Yes that's right, the little piston at the top of the plate that the sleeves are attached to, is an important part of the operation too, as it keeps the top of the plate pointing upwards, but also allows the plate to rock which is the mechanism for the sleeves twisting motion.

Not shown in the animation is how the incoming compressed air and then the exhaust works. The engine doesn't have manifolds as such, intake or exhaust. The natural Vee of the engine block is used instead, about half way up the Vee a plate is bolted to both of the block sides, the compressed air passes through the underside of this plate. There's another plate attached the same way but at the top of the Vee, and the exhaust exists between the two plated to the rear of the engine. The exhaust then goes through an exhaust augmenter which was slaved to the crankshaft. This was to offset the power needed to run the supercharger which was attached to the front of the engine.
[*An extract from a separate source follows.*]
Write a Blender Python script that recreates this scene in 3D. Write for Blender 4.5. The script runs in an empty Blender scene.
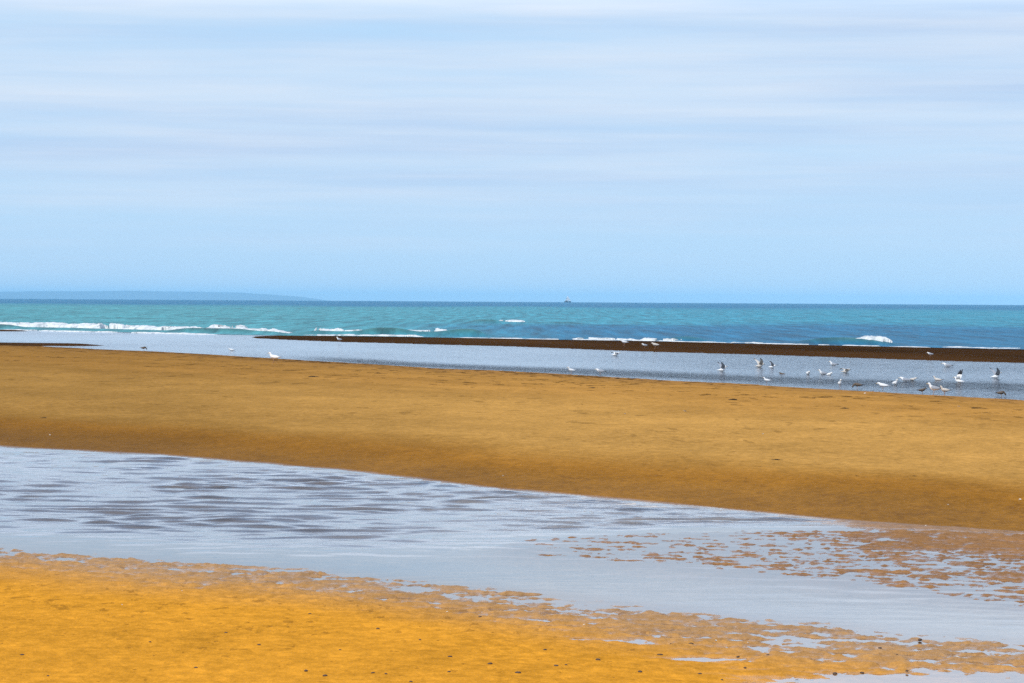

The exhaust pressure from the exhaust augmenter still had enough thrust to help push the aircraft forward at higher altitudes.

When you look at the whole engine, supercharger and augmenter put together, it looks just like an early turbine engine. 
If I'm not building models, I'm out riding my dirtbike

PR19_Kit

I can't help feeling that my fave aeroplane engine, the Napier Nomad, owed quite a bit to the Crecy.

It had sleeve valves, a BIG supercharger and exhaust augmentation too, but it was a flat engine, and a DIESEL too!  :o
Kit's Rule 1 ) Any aircraft can be improved by fitting longer wings, and/or a longer fuselage
Kit's Rule 2) The backstory can always be changed to suit the model

...and I'm not a closeted 'Take That' fan, I'm a REAL fan! :)

Regards
Kit

kitnut617

#11
The sleeve valve was being pushed by the Air Ministry, a guy called ? Riccardo was the guy who had done the initial development. Bristol, Napier and RR took it from there. The initial design was as a diesel, only converting to petrol at the beginning of the war, IIRC to keep the fuel supply as common as possible.